Buck comment: The requirement that employees take all available distributions from the employer’s plans is not new. What is new, however, is the effect the elimination of the six-month suspension may have on nonqualified plans that are subject to Code Section 409A. Section 409A regulations permit the cancellation of deferrals due to a hardship distribution from a 401(k) plan. For plans that have incorporated this option, the nonqualified deferral election must be canceled and cannot be postponed or delayed, so any later deferral election is treated as an initial deferral election.
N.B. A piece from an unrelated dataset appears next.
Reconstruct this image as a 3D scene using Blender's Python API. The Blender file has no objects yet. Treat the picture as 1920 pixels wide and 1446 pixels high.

With the elimination of the 401(k) suspension period, plans that provide for the cancellation should either ensure that the plan is appropriately administered or consider the possibility of amending the plan to eliminate this provision.

403(b) plans

403(b) plans did not enjoy all the Budget Act changes made for 401(k) plans: earnings on employee deferrals under a 403(b) plan are still not eligible for hardship distribution and employer contributions (including QNECs and QMACs) may only be withdrawn on account of hardship if held in annuity contracts, but not if held in a mutual fund custodial account. The 403(b) regulations cross-reference the 401(k) hardship criteria, so to the extent hardship withdrawals are available, the revised criteria would apply.

In closing

The deadline for making the necessary amendments to the plan’s hardship provisions would be the end of the second calendar year that begins after the IRS includes these changes on a Required Amendments List. While this means that there is no hurry for plan sponsors to amend their plans, if other amendments are going to be made and a plan sponsor wants to tie down 2019 provisions as early as possible, amending now is recommended.